336 pages, Dutton, ISBN-13: 978-0593329375
Daniel Stone says in the Introduction to Sinkable: Obsession, the Deep Sea, and the Shipwreck of the Titanic that his book is “not…‘another book about the Titanic’. This is a look at our oceans and the junk we’ve left in them. It is a yarn about the oddballs and misfits who devote their lives to wayward ships. And it is a deep dive into the waters of our planet and what lurks, in every sense, just below the surface”. Except that his publisher, Dutton, didn’t read that bit, for Sinkable is unquestionably marketed as “another book about the Titanic”, although to be fair to Stone it is, just as he says, much more than that (but the HMS Titanic – and all of those who obsess about her – takes a staring role, make no mistake).
I have read a few books on the Titanic in my time, starting with A Night to Remember, Walter Lord’s account of the sinking, as well as books by Robert Ballard and his rediscovery of The Most Famous Shipwreck.
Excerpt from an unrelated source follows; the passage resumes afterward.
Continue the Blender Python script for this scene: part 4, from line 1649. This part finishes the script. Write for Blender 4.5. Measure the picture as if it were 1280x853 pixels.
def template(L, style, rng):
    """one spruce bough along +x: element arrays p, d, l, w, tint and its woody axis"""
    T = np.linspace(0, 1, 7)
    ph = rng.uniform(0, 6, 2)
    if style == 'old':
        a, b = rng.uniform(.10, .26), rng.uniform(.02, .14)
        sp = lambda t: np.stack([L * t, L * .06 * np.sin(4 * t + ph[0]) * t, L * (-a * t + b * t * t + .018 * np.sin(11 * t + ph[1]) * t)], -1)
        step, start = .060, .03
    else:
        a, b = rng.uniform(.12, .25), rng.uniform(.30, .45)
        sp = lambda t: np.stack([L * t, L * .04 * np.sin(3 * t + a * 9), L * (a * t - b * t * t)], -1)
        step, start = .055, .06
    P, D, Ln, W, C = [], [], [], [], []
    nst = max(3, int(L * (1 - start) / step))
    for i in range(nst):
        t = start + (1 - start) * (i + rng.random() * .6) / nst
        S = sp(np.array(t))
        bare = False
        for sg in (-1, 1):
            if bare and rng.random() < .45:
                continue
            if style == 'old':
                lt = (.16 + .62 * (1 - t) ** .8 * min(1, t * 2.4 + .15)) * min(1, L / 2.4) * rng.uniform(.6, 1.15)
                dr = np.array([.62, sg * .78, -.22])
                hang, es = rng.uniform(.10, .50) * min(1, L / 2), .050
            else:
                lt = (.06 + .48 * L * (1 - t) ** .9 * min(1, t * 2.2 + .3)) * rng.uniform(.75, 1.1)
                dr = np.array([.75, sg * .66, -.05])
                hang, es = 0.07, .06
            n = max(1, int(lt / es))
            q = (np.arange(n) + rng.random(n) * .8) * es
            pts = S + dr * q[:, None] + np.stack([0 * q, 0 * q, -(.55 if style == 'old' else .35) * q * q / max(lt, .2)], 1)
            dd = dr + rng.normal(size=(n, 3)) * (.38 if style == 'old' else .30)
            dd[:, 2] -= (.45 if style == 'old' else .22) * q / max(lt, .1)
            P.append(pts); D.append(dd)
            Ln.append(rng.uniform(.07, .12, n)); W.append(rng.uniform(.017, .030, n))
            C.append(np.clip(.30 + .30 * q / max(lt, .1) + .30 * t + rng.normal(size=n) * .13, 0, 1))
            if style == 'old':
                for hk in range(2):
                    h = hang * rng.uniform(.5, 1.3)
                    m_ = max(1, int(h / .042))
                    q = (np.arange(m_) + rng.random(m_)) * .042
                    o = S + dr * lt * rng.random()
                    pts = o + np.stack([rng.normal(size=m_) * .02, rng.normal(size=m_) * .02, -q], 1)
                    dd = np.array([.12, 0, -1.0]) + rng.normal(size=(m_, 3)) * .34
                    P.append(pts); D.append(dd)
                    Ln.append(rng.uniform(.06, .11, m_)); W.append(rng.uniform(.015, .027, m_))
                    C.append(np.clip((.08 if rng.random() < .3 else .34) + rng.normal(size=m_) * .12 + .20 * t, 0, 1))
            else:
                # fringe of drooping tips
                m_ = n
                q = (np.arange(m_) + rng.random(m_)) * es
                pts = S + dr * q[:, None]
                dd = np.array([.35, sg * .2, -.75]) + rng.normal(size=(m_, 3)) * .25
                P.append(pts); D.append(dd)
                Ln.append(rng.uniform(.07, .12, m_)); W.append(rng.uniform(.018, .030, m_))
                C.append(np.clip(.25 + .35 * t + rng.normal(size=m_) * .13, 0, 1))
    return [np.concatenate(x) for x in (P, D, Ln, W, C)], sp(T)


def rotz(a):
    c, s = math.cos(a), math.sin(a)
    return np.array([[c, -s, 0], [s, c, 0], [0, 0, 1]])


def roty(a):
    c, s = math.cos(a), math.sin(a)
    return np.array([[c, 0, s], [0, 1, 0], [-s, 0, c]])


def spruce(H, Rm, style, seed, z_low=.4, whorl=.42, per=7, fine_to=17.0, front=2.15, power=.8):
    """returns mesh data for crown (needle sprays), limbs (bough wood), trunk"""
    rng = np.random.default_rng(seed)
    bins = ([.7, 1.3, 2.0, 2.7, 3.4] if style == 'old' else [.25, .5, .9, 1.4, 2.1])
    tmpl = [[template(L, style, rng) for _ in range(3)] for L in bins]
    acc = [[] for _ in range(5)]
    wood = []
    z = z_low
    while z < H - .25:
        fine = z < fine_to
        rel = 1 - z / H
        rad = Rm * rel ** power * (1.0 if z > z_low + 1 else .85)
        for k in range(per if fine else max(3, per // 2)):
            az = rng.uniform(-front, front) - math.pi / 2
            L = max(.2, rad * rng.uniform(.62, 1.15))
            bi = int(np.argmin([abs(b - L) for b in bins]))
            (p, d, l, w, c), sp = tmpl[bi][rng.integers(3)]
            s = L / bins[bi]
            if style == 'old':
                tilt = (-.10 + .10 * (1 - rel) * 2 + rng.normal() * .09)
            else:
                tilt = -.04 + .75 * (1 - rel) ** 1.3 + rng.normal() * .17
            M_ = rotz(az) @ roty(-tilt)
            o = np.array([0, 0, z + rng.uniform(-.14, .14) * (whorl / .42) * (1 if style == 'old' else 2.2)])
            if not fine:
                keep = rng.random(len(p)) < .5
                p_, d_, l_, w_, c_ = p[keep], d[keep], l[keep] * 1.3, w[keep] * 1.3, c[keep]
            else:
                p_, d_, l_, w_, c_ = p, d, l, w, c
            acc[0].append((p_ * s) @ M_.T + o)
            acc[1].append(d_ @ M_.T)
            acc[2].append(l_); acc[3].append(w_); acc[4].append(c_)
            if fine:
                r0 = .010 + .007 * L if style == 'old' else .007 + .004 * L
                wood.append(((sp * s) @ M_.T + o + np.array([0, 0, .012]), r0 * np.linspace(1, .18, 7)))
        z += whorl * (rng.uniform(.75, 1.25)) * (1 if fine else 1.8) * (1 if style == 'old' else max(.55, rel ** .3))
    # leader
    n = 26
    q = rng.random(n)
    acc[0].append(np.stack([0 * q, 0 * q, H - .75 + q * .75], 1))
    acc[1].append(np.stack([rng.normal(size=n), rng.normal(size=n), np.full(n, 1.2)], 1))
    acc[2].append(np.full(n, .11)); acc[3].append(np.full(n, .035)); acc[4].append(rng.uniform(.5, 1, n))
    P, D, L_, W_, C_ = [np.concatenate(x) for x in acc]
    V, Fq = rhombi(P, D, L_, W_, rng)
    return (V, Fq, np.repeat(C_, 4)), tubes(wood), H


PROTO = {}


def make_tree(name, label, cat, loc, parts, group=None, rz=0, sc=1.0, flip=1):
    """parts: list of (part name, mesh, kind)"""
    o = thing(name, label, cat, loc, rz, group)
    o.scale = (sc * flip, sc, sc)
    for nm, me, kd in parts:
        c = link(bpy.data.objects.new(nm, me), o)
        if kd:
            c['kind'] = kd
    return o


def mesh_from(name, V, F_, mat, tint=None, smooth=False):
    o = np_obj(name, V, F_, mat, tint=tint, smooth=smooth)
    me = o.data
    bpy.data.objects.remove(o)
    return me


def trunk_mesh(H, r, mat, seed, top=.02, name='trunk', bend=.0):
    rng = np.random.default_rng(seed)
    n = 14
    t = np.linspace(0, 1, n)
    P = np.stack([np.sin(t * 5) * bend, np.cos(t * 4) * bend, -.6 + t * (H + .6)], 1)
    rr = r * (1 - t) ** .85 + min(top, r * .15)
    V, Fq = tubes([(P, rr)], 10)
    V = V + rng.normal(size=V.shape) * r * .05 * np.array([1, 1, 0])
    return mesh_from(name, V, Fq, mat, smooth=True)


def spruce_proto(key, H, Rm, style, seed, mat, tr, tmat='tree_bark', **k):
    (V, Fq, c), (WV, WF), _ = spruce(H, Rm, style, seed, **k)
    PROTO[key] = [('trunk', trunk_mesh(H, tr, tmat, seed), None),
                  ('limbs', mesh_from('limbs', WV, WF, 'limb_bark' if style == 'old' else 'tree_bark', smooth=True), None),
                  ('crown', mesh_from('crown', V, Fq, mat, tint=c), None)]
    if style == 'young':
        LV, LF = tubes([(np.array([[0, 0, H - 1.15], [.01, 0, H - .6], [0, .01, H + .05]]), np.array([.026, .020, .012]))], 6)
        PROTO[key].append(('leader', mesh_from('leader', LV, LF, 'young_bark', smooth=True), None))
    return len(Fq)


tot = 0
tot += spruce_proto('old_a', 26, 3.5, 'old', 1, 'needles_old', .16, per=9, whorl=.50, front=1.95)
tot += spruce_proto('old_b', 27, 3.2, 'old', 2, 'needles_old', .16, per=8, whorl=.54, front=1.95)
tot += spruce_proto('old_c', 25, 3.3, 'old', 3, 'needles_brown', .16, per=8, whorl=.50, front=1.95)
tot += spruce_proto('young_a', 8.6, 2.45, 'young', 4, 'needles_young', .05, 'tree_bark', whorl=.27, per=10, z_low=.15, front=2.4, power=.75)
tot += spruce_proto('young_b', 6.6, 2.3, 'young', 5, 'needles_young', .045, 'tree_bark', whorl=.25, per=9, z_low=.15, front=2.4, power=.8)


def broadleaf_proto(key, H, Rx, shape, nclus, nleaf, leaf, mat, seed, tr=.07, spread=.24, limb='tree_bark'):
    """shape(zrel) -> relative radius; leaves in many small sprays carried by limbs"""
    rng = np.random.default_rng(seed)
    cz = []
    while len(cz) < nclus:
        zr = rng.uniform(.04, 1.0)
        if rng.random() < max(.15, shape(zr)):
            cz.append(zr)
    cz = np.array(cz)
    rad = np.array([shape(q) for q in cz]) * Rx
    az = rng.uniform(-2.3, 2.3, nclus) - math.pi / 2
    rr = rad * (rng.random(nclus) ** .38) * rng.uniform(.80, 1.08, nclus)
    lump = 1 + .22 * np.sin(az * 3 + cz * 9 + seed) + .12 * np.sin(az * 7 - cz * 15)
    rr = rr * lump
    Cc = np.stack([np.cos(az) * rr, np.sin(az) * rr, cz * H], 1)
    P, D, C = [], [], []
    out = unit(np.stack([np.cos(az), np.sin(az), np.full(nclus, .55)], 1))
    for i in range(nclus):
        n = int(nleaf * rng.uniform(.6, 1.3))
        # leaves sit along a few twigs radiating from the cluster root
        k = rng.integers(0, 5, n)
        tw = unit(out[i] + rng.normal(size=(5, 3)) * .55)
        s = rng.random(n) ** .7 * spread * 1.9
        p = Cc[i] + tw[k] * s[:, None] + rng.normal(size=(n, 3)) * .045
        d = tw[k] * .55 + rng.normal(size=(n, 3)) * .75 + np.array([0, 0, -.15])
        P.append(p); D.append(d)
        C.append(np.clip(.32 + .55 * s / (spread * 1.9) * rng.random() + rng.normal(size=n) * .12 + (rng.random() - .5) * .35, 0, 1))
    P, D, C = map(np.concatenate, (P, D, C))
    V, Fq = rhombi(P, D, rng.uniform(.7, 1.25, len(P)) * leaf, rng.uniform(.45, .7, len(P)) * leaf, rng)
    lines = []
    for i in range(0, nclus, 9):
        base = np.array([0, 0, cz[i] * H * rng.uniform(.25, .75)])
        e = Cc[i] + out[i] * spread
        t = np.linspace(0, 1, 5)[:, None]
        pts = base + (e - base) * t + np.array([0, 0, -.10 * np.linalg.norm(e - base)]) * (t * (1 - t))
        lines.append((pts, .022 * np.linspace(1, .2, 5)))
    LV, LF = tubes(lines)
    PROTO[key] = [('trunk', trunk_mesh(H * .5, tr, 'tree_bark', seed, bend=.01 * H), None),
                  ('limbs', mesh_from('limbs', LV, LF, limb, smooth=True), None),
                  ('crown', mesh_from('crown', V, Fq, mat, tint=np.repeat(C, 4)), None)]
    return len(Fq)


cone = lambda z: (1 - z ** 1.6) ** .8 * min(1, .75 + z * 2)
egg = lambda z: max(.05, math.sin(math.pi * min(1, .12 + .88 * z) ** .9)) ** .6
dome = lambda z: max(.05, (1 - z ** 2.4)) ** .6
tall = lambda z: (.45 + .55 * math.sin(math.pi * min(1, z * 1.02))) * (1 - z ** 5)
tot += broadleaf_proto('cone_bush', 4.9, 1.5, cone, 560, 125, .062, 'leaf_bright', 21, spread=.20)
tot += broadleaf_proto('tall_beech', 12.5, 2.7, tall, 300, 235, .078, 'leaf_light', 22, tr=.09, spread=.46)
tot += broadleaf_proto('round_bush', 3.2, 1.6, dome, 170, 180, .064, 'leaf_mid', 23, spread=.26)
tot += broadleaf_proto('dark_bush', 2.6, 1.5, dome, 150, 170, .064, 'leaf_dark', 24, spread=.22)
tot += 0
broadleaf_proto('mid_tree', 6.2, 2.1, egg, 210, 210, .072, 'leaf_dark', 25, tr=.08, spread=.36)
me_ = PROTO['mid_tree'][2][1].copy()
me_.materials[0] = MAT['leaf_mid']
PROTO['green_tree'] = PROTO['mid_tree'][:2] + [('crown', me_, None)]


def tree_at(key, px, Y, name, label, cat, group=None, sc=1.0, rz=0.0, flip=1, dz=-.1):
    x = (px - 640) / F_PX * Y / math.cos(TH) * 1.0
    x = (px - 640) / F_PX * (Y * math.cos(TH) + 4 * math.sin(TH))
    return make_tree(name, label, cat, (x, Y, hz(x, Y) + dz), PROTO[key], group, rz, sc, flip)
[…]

But Stone is true to his introductory word as he has written a well-researched and written account of nautical history, the law of the sea, what the sea can and has done to man, what draws people to the sea and what lies below, interspersed with a plethora of characters straight out of a novel. Through it all HMS Titanic remains, if not in the spotlight, then at least waiting off stage for its solo, for while Stone’s book covers a lot of topics, the hook that draws your average reader in is the Ship of Dreams, as it has done for over a century.
The biggest flaw in the book is that Stone spends, in my estimation, an inordinate amount of time on various schemes to resurface and refloat the Titanic, all of which he (and we) knows to be pipedreams considering the condition of the wreck. Or the shine he takes to one Douglas Woolley, a deluded man who convinced himself and others that he owns the Titanic and has spent his life trying to convince others to raise and restore “his” ship. According to Stone, “[y]ou can label his life as a case study in naiveté, fantasy, fiction, and delusion. Or you could simply call him a dreamer, the kind we need more of” – OR, you can recognize a crank when you see one and give him the widest berth you can and get along in life.
But if you can get through all of the passages involving Woolley and his impossible quest, the other topics Sinkable covers – other than the ever-present Titanic, that is – include not only those mentioned above, but also marine salvage, underwater exploration, archaeology, the composition of the ocean, the effects of depth, pressure and salinity on wrecks and people, the recovery of other wrecks – including the SS Great Britain, the Soviet submarine K-129 and even the Space Shuttle Challenger – the law of the salvage and finds, the state of technology related to mapping and exploiting the oceans’ floors…and obsession with all or some of the same. A wide-ranging and in-depth look at the depths Man will go to in exploring the depths.